If Google Fiber were successful in getting its make-ready ordinance passed, AT&T said it could interfere with its Communications Workers of America (CWA) workforce that has traditionally conducted make-ready work for the telco.
The proposed ordinance would allow Google Fiber to move existing Comcast and AT&T cables itself on utility poles owned by NES. This would circumvent the old “make ready” rules that require Google Fiber to notify NES of the need to make space for its cables, only to have NES contact AT&T and Comcast to execute the actual work.
Joelle Phillips, president of AT&T Tennessee, told FierceTelecom that the telco has an ongoing agreement with the CWA for decades that it does not want to violate.
“In the Southeast the other issue that Google has not really accounted for in its one touch make ready concept is we have a collective bargaining agreement with the Communications Workers of America,” Phillips said. “One of the provisions of that agreement is we have promised to not allow contractors to move our facilities.”
Phillips added that while Google Fiber could have CWA workers do some of the make ready work, it’s not the same as having a guaranteed contract.
“The response to the organized labor issue was that Google Fiber says they use contractors that hire out of the union hall,” Phillips said. “They’ll give union members an opportunity to do that work, but even if they do that it’s different to pick up a little contracting work as opposed to have a collective bargaining agreement that establishes wages and other terms and conditions.”
Keeping CWA union workers is certainly a priority for AT&T, particularly as the telco has successfully negotiated new contracts with CWA union workers in the Southeast.

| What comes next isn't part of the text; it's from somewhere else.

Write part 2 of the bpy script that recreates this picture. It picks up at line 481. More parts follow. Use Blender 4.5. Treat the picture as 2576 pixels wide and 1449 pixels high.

In April, AT&T CWA-represented employees voted to ratify a union labor agreement covering more than 9,400 Mobility employees in its Southwest region. Earlier, CWA members ratified a contract with its Southeast wireline operations employees, and smaller regional contracts covering AT&T Billing Southeast and Southeast Utility Operations – totaling about 24,000 wireline employees in the region.
But compromising the union workforce agreement is only one issue.
While AT&T does not question Google Fiber’s ability to find experienced contractors to conduct the make ready work, the telco is seeing the service provider submit incorrect information about the poles.
“Let’s assume they hire the very best contractors, if they give those engineering plans that we get in our application to that contractor I know that’s work that’s going to be done all over again,” Phillips said. “I am seeing many of those that have errors in them that would be corrected so it’s really not so much that they would hire bad contractors but that they might give them bad instructions.”